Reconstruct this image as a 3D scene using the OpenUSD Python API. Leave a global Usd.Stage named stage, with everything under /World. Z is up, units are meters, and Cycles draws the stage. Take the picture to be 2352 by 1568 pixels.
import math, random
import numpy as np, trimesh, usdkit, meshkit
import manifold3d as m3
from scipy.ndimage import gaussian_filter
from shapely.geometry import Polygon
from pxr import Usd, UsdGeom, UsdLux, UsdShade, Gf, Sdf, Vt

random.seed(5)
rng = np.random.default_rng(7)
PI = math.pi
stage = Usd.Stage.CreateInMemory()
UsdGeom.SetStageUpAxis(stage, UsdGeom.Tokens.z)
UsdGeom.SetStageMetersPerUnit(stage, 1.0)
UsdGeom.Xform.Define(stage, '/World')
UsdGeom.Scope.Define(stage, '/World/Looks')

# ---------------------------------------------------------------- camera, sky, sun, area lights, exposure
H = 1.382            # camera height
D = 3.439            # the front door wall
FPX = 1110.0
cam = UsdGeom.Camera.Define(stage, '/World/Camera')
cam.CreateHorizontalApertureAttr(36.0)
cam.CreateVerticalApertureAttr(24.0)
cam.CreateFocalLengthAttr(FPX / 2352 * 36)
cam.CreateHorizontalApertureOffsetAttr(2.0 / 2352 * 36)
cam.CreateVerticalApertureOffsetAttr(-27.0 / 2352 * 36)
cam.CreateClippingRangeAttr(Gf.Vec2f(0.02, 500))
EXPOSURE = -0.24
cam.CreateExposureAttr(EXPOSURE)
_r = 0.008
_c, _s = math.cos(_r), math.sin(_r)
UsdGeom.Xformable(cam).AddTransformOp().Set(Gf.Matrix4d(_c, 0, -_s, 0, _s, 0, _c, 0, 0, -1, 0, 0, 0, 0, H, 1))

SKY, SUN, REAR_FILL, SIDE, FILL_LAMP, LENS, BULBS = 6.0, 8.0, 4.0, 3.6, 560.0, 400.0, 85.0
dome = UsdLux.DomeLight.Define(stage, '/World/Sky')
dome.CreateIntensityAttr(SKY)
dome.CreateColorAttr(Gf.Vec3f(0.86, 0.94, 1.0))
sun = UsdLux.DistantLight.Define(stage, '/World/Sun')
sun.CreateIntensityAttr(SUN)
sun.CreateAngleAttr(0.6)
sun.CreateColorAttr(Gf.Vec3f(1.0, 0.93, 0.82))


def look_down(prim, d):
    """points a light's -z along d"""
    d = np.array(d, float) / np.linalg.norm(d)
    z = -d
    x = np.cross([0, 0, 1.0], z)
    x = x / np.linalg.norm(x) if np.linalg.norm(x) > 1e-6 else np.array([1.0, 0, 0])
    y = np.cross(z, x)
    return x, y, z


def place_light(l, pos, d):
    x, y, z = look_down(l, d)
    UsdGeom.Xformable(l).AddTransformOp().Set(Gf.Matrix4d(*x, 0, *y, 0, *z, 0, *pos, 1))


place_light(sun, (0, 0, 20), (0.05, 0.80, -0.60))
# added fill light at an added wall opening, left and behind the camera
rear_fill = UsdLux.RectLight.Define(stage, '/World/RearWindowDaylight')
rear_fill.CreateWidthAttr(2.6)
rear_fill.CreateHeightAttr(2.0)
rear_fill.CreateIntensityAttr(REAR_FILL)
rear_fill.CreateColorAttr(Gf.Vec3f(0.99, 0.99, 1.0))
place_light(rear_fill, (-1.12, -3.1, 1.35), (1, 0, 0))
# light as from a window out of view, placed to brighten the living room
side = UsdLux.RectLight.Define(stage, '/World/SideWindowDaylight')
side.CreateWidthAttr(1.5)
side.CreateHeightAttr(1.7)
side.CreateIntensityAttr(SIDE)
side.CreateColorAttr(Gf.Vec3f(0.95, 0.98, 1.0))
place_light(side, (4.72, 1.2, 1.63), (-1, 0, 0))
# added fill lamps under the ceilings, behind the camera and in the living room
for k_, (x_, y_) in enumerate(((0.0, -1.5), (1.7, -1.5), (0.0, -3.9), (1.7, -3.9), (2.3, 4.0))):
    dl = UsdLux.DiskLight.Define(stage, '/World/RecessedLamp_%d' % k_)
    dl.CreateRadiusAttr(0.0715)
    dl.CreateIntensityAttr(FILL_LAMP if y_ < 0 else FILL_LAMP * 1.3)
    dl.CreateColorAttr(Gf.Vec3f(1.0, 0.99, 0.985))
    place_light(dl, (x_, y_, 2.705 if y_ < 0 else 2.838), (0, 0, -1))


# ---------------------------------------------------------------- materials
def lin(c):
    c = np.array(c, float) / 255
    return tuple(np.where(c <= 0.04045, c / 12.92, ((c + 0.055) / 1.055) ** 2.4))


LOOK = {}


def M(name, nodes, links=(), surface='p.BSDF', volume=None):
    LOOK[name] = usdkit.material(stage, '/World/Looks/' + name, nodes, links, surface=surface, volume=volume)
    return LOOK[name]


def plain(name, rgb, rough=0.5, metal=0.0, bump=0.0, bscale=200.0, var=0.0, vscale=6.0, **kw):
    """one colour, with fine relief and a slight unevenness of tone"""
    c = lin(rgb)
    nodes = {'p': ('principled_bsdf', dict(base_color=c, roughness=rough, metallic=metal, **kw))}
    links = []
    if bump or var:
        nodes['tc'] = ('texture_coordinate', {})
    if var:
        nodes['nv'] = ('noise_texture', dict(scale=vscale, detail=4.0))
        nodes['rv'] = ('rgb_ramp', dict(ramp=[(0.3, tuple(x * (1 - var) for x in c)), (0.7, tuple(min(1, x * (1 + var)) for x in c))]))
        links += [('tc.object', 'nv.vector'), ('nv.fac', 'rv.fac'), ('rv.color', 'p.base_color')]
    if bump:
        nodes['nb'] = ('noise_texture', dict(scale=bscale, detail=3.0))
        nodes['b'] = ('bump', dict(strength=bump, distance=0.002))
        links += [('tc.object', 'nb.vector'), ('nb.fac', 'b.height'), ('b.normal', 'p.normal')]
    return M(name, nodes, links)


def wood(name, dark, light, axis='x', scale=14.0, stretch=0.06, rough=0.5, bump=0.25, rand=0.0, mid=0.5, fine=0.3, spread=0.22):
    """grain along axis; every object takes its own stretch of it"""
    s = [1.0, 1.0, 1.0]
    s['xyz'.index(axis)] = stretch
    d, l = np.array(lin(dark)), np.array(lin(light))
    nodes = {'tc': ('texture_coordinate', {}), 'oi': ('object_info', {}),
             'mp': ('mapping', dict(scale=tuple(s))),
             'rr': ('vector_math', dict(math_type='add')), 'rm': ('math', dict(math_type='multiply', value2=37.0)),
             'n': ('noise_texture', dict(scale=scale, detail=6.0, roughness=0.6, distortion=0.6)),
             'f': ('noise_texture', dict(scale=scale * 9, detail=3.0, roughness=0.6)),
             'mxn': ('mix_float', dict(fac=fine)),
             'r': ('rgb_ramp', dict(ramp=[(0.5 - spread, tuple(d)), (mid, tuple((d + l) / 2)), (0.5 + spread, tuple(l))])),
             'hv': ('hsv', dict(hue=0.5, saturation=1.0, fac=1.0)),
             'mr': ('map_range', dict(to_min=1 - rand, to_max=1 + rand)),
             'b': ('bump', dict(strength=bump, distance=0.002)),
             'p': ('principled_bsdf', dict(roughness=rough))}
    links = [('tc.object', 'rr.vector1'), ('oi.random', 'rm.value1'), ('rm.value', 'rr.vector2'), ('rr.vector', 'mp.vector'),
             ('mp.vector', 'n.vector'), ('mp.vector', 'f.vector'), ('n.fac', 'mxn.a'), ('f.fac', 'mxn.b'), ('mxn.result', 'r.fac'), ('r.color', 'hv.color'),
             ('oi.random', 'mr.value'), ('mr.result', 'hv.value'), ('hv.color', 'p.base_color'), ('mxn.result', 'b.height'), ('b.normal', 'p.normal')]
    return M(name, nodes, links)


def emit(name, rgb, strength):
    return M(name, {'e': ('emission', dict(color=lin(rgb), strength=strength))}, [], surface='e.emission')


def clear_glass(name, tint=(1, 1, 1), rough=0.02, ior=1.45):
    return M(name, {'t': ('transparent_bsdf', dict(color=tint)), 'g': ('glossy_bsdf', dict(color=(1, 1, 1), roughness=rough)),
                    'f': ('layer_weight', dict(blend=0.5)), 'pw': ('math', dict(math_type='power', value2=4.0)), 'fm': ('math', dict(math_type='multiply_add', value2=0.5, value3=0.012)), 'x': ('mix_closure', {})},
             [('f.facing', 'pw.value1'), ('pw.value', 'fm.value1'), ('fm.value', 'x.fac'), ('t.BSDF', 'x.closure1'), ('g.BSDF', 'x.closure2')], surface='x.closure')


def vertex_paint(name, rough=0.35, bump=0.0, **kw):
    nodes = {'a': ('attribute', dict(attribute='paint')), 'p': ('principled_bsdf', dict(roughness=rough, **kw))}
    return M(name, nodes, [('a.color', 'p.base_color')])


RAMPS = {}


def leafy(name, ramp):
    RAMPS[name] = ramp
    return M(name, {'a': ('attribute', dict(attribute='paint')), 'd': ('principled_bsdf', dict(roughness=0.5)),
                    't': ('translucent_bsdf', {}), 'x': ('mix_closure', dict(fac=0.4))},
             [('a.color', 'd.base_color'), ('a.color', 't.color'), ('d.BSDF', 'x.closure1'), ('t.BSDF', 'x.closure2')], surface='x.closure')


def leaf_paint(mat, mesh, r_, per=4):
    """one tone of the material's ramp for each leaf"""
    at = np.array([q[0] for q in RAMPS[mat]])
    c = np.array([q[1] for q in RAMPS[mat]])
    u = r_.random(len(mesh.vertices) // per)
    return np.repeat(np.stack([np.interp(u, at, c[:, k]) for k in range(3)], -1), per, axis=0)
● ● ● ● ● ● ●
# [AIM]
Lines from the beginning of the data above through the line containing "from pxr import" are to be returned exactly, and no others.

# [ANSWER TO THIS TASK]
Reconstruct this image as a 3D scene using the OpenUSD Python API. Leave a global Usd.Stage named stage, with everything under /World. Z is up, units are meters, and Cycles draws the stage. Take the picture to be 2352 by 1568 pixels.
import math, random
import numpy as np, trimesh, usdkit, meshkit
import manifold3d as m3
from scipy.ndimage import gaussian_filter
from shapely.geometry import Polygon
from pxr import Usd, UsdGeom, UsdLux, UsdShade, Gf, Sdf, Vt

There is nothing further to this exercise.